Start of SUPPLIED MATERIAL
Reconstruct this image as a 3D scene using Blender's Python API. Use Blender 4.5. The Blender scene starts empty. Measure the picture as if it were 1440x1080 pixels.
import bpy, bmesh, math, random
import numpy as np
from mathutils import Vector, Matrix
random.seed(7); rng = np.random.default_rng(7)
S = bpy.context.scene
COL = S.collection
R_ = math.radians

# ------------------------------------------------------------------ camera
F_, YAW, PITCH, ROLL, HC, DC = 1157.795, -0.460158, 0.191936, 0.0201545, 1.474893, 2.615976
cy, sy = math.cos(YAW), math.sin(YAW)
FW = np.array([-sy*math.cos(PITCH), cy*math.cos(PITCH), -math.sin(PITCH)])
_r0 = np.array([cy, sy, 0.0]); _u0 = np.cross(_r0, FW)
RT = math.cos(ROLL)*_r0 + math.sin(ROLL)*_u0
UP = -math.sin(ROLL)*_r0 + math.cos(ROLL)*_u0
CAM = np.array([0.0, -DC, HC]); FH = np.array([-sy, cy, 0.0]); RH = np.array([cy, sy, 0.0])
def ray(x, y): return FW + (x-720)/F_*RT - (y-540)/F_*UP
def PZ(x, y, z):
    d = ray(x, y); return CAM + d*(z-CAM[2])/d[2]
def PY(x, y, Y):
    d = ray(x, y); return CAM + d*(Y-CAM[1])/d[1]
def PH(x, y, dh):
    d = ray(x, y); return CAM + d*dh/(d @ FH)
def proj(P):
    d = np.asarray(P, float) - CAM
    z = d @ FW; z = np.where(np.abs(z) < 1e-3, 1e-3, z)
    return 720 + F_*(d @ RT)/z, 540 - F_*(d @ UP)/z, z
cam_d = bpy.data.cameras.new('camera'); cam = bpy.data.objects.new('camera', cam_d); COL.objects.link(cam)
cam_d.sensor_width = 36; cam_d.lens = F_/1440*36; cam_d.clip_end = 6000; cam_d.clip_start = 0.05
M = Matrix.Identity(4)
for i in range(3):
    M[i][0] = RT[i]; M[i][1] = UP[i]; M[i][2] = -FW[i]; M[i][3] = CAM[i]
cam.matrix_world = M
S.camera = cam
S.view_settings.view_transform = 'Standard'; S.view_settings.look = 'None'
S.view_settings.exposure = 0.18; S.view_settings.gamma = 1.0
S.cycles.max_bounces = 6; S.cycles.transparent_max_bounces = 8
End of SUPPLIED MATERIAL
**WRITTEN TASK**
Make an exact copy of the data above.

**IN RESPONSE**
Reconstruct this image as a 3D scene using Blender's Python API. Use Blender 4.5. The Blender scene starts empty. Measure the picture as if it were 1440x1080 pixels.
import bpy, bmesh, math, random
import numpy as np
from mathutils import Vector, Matrix
random.seed(7); rng = np.random.default_rng(7)
S = bpy.context.scene
COL = S.collection
R_ = math.radians

# ------------------------------------------------------------------ camera
F_, YAW, PITCH, ROLL, HC, DC = 1157.795, -0.460158, 0.191936, 0.0201545, 1.474893, 2.615976
cy, sy = math.cos(YAW), math.sin(YAW)
FW = np.array([-sy*math.cos(PITCH), cy*math.cos(PITCH), -math.sin(PITCH)])
_r0 = np.array([cy, sy, 0.0]); _u0 = np.cross(_r0, FW)
RT = math.cos(ROLL)*_r0 + math.sin(ROLL)*_u0
UP = -math.sin(ROLL)*_r0 + math.cos(ROLL)*_u0
CAM = np.array([0.0, -DC, HC]); FH = np.array([-sy, cy, 0.0]); RH = np.array([cy, sy, 0.0])
def ray(x, y): return FW + (x-720)/F_*RT - (y-540)/F_*UP
def PZ(x, y, z):
    d = ray(x, y); return CAM + d*(z-CAM[2])/d[2]
def PY(x, y, Y):
    d = ray(x, y); return CAM + d*(Y-CAM[1])/d[1]
def PH(x, y, dh):
    d = ray(x, y); return CAM + d*dh/(d @ FH)
def proj(P):
    d = np.asarray(P, float) - CAM
    z = d @ FW; z = np.where(np.abs(z) < 1e-3, 1e-3, z)
    return 720 + F_*(d @ RT)/z, 540 - F_*(d @ UP)/z, z
cam_d = bpy.data.cameras.new('camera'); cam = bpy.data.objects.new('camera', cam_d); COL.objects.link(cam)
cam_d.sensor_width = 36; cam_d.lens = F_/1440*36; cam_d.clip_end = 6000; cam_d.clip_start = 0.05
M = Matrix.Identity(4)
for i in range(3):
    M[i][0] = RT[i]; M[i][1] = UP[i]; M[i][2] = -FW[i]; M[i][3] = CAM[i]
cam.matrix_world = M
S.camera = cam
S.view_settings.view_transform = 'Standard'; S.view_settings.look = 'None'
S.view_settings.exposure = 0.18; S.view_settings.gamma = 1.0
S.cycles.max_bounces = 6; S.cycles.transparent_max_bounces = 8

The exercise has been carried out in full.